No quiero ser un peluquero de ovejas. Quiero ser un pastor misionero. Enamorado de Jesús misionero. Con fuego misionero en mi alma. Un pastor audaz y valiente que se atreva a soñar con nuevas rutas.
Un pastor de horizontes amplios. Que no me conforme con los límites de mi redil donde me encuentro en casa. Un pastor que acoja a todos y no sólo a los más queribles. Un pastor que muestre la meta con mis palabras y mis obras.
Un pastor que ame a las ovejas que Dios me ha confiado y no pase por la vida sin echar raíces. No quiero que me pase lo que leía el otro día: “La paradoja es que, los que quieren ser para todos, se encuentran a sí mismos a menudo incapaces de estar cerca de nadie. Cuando todos se convierten en mis vecinos, vale la pena preguntarse si alguien puede convertirse realmente en mi prójimo, es decir, aquel al que siento muy cercano a mí”[1].

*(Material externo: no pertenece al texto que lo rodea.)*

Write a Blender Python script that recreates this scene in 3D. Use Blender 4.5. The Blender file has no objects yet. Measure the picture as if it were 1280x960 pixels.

Quiero sufrir por los míos. Dar la vida por aquellos que Dios pone en mi camino. Con sus nombres. Saber que no puedo ser pastor sin ovejas. Que no puedo amar en abstracto, sólo es posible hacerlo en concreto y eso duele.
Sólo si yo sigo a Jesús seré fiel como pastor. Sólo si soy oveja herida seré un buen pastor herido. Y siempre quiero poner a Jesús en el centro. A Él lo sigo. Y a través de mi vida otros siguen a Jesús en mí.
Es a Jesús a quien todos seguimos. Sus heridas me han curado. ¿Mis heridas curarán a otros? A veces me cuesta creerlo. Quiero tener claro que mi herida es fuente de vida. Quiero ver que puedo dar vida desde mi dolor. Es eso lo que sueño y anhelo.